Dragon #100 also featured the article "Creative Conjuring," in which Eric Walker proposed variant rules for the magic of Dr. Strange and other spell-casters in the Marvel Super Heroes game.

Thursday, September 1, 2011

Leader of the Pack

Candy Sothern absolutely shined during her debut in X-Men #31, when a chance encounter reunited her with "childhood sweetheart" Warren Worthington III. The two knew one another before Warren entered Professor Xavier's School for Gifted Youngsters as Angel, and then would become romantically involved as young adults.

Though originally introduced in dialogue with the last name Sothern (without the letter u), further appearances clarified that her last name was Southern (with a u) by the time Angel joined the Defenders.
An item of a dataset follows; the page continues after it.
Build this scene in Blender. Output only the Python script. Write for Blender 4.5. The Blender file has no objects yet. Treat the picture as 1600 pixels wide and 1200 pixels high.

As far back as Defenders #121, Beast and Valkyrie were at odds about who should lead the team, while Gargoyle dodged the debate. That push-pull dynamic helped explain the group's eventual decision to appoint Candy Southern as leader of the New Defenders (#138).

For all her intelligence and poise, Candy had no real qualifications to lead a super-team—except what she might have learned through osmosis over the years as Angel's girlfriend. So she was understandably surprised that the heroes selected her for the position.

While in charge, Candy focused her attention on improving the security system of the group's headquarters (#145), acting more like an honorary leader than the real thing. But a non-leader was all the New Defenders could agree on at the time.

The top panels show Warren Worthington's reunion with Candy Sothern in the X-Men. Vol. 1. No. 31. April 1965. "We Must Destroy the Cobalt Man!" Good-as-gold editing by: Stan Lee. Solid-silver scripting by: Roy Thomas. Platinum-plated penciling by: Werner Roth. Iridium-bright inking by: Jon Tartaglione. Lead-lined lettering by: Sam Rosen.
The bottom panels show the heroes and housekeeper Dolly Donahue expressing their support for Candy Southern as leader of the New Defenders. Vol. 1. No. 138. December 1984. "Three Women." Peter B. Gillis (story), Don Perlin (pencils), Kim DeMulder (inks), Janice Chiang (letters), Petra Scotese (colors), Carl Potts (editor), Jim Shooter (editor-in-chief).